Jan 23, 2005 09:12
wow, yesterday was a long day. not a bad long day- just a long day. probably because i worked from 730 in the morning until 2. uneventful. then i went to gus' house with gwen where we finally did it. we were going to eat shrooms. i had about a gram and half at first when we put them in fettucine alfredo (something i definitely recommend, as they tasted really good covered in alfredo sauce) and the adventure began.
they take awhile to kick in (about an hour) so at first i was angry i didn't feel any different. we played super mario for awhile, which was when gwen's stomach started to hurt. at first i thought it was nothing (it's typical to get stomachaches from shrooms) but minutes later she looked in a great deal of pain. so she called to go home. at that point, me and gus didn't feel much of a buzz so we ate more (him with an apple, mine in cereal. we both ate about another gram or so). gus was panicking so i kind of had to stay calm so that they both wouldn't freak out. by this point she was in some kind of excruciating pain so i kept telling her to puke, which she finally did. thank goodness, because she went home for a bit and then felt fine so she came and met us later.

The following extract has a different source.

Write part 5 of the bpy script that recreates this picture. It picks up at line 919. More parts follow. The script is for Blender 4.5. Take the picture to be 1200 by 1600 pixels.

back to the journey. it started kicking in in gus' basement just before gwen went home. people say you see things on shrooms- the only things i saw were some weird visuals (i described it as 'color confetti'- i could tell it wasn't a tangible thing but little spots of color looked to be floating in the air.) and things would appear to move a little, things like that. you laugh a lot when you're on them; these little visuals crack you up for awhile. it was good.
the real part of the adventure was when me and gus went to the mall. we went to the bus stop where we talked about the nature of the human race and stuff. this drug, at least for him, makes your philosophical thinking go through the roof. me and gus never really talk about any insightful ideas but the whole journey was basically us spouting philosophical reasoning to each other. lights look really cool outside at night, i must say. a couple times my body felt really light and floaty. fluid, almost. that was quite neat. the bus ride was interesting. i tripped gus out by explaining how we can physically do a lot more than our society's boundaries would allow- for example, i said, this bus physically could just keep driving onto the highway- the only thing stopping it is these accepted boundaries.
the mall was the perfect place to go, i think. everything looked so animated- however, we both concluded that the mall is an artifical wasteland. which it is, everything is so packaged and manufactured. we talked about that for awhile, then called gwen to see if she was okay. (i was afraid she might be tripping out in her room but no worries, she puked it all out.) we decided to meet her at williams at 9, then continued tripping out around the mall. gus couldn't really control himself so i had to be calm and focused at times to keep him with reality. i was under the impression that shrooms were a really uncontrollable drug. it's the same as being high- you know you're fucked but it's doubtful anyone else would.
most of the night consisted of me and gus discussing ideas. that's what i love about this drug- it kind of brings everyone to my page of thinking. i found that i didn't think more or deeply, but it was a lot easier to express the ideas i had had all along because now he understood. it was a great bonding time for us, i must say.
then we met gwen, which was when my buzz was faded. that was pretty uneventful, but she seemed amused with our stories.
this doesn't even begin to explain half of it, but the experience was really something i'd be hardpressed to put into words. i can tell you that it is a wonderful drug and i would definitely do it again. unlike how most drugs leave you with a "downer" effect afterwards, this one makes you feel extrememly satisfied. i would say it's a little like pot without the adverse effects. you can talk coherently (i talked to my mom for a good ten minutes on the phone while tripping out hardcore and it was fine.) you don't get the munchies (actually, you have no desire to eat at all), no pasties and you want to talk more, not less. no red eyes (although your pupils dialate like crazy). it loosens your inhibitions but not in the adverse ways of alcohol. (you don't want to do stupid things but you're more likely to talk about thoughts and feelings.) to anyone not against taking drugs, i would highly, highly recommend you try them at least once. i have absolutely nothing negative to say about my whole experience. it makes you very alert for the whole experience, like a strong caffeine buzz but wow, do you sleep well. i had the best sleep in a long time this morning- i felt so rested when i woke up it was incredible.
on that note, off to work i go- so in conclusion, shrooms get two thumbs up.